この東京高裁の判決を受け、国側が上告するか否かが注目されていたが、先日5月9日、国側は最高裁への上告に踏み切った。
上告理由の詳細は明らかになっていないが、最高裁で最大の争点となるのは、やはり地裁と高裁で判断が分かれている「医薬品のネット販売を規制する厚生労働省令が薬事法に基づいた適法な規制かどうか」という点だと思われる。
過去の最高裁の判例には、幼年者の在監者との接見禁止を定めた規則について、「監獄法がこの規制を許容するものではなく、接見禁止の規則は法律が委任した範囲を逸脱しており、違法かつ無効なものである」とした事例がある。
一方で、美術品としてのみ所持が許可される日本刀に関する規制について、「規制の内容は銃刀法という法律の許容した範囲内である」として、適法であると判断した事例もある。
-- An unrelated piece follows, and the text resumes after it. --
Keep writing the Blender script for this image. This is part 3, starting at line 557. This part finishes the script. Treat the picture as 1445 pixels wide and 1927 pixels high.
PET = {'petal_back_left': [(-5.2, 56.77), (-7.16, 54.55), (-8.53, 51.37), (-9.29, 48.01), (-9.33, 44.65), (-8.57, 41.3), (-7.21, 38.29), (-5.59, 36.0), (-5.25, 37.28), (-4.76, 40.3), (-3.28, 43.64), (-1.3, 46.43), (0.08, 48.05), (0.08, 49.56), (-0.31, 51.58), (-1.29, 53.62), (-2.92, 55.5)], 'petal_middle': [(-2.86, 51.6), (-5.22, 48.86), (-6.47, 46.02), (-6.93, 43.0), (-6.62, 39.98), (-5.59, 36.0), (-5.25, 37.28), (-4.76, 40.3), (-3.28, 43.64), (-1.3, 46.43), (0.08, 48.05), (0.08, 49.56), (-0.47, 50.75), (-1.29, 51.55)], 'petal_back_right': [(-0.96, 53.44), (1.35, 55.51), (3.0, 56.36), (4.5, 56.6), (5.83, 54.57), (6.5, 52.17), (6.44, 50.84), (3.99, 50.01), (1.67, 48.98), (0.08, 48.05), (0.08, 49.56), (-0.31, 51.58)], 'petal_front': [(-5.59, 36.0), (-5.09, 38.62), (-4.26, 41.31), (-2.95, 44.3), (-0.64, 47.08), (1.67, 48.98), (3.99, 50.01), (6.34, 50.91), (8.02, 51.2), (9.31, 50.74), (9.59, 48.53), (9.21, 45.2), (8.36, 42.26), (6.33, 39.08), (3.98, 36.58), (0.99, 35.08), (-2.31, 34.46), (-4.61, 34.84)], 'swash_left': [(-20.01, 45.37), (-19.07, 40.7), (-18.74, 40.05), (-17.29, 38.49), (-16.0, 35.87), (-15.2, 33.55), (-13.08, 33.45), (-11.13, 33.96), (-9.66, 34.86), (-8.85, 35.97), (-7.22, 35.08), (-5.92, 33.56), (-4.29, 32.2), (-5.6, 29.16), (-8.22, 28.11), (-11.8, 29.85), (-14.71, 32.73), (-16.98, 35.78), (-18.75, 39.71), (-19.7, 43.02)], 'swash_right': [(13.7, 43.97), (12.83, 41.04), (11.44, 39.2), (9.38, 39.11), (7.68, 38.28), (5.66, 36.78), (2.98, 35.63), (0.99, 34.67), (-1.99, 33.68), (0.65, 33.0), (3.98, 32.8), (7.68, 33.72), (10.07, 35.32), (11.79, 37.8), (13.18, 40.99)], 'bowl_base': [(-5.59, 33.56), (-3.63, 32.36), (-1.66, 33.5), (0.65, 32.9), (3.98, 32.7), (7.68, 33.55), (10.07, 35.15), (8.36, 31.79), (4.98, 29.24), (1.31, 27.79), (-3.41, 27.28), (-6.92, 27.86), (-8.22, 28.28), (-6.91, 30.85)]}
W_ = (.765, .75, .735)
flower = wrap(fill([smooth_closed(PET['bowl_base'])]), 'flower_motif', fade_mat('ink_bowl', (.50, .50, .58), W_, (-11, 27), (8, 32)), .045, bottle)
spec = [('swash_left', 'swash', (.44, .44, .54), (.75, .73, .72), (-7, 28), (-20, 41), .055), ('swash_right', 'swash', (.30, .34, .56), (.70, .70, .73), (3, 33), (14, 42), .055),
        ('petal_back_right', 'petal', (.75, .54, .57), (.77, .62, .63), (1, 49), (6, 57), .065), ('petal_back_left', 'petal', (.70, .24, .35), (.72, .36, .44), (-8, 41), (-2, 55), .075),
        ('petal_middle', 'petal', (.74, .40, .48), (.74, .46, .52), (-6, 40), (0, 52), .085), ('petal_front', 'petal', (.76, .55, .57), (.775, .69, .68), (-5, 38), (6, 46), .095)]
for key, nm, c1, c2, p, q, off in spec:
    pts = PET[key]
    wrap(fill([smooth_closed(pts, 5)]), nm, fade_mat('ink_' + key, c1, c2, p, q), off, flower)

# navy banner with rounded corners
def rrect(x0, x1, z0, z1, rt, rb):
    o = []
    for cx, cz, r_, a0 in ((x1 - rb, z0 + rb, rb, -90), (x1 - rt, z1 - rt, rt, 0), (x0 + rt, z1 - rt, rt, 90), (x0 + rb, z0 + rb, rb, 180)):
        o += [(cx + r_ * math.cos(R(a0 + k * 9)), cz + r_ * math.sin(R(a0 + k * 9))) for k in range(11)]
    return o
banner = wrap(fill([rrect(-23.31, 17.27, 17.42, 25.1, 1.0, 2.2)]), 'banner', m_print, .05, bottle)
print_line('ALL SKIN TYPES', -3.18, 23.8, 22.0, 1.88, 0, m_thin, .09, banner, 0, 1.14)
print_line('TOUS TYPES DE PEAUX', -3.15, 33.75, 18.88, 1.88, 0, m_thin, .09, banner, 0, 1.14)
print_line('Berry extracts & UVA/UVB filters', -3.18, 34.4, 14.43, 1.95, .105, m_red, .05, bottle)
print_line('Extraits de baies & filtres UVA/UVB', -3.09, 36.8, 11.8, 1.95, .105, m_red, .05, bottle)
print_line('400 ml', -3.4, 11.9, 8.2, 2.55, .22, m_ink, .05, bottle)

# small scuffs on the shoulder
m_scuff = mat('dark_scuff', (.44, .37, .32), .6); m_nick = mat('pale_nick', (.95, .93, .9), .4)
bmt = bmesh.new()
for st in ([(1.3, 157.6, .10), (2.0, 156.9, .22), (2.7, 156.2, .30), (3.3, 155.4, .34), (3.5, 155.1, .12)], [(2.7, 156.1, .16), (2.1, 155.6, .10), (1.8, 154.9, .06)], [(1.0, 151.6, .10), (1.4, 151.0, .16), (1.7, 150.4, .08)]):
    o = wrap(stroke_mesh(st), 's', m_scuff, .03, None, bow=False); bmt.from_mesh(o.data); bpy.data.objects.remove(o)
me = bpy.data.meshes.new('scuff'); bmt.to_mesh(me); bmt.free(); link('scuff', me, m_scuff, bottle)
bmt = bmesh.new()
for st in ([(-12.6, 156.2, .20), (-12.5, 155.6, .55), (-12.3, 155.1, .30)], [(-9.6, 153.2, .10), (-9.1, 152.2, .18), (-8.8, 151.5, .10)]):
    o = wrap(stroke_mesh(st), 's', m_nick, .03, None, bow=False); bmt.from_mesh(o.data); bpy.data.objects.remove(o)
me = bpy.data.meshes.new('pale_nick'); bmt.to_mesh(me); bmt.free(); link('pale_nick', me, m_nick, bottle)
これらの最高裁の判例をみると、規制される権利や利益の性質、重要性が結論に大きく影響を及ぼしているとみることができる。
つまり、前者のように、国民の重要な権利が制約される場合には、法律の趣旨が厳格に判断され、制約の許容範囲も限定される。その一方で、刀剣の所持のように、特権的に与えられた権利の制約については、法律の趣旨が緩やかに判断され、制約が許容される範囲も広くなる傾向があるとみることができる。
そうすると、今回の件についても、医薬品をインターネットで販売するという権利の性質・重要性を最高裁がどのようによらえるのかによって、法律が制約を許容している範囲が影響され、省令による規制の有効・無効の結論を左右することになると考えられる。
最高裁が医薬品をネットで販売する権利について、「特権的に与えられた権利である」と考えるのであれば、省令による規制は薬事法が許容している範囲内にある規制であり、適法・有効であるとの判断に傾くだろう。また、国民が本来的に有する重要な権利ととらえれば、省令による規制は薬事法の委任の範囲を逸脱するとして、違法・無効になるだろう。
最高裁に上告した場合、裁判の内容によっても異なるが、判決が出るまで通常1~2年ほどかかる。そのため、本件についても、判決が出るまでには年単位の期間がかかることが見込まれるが、長い目でその行く末を見守っていきたい。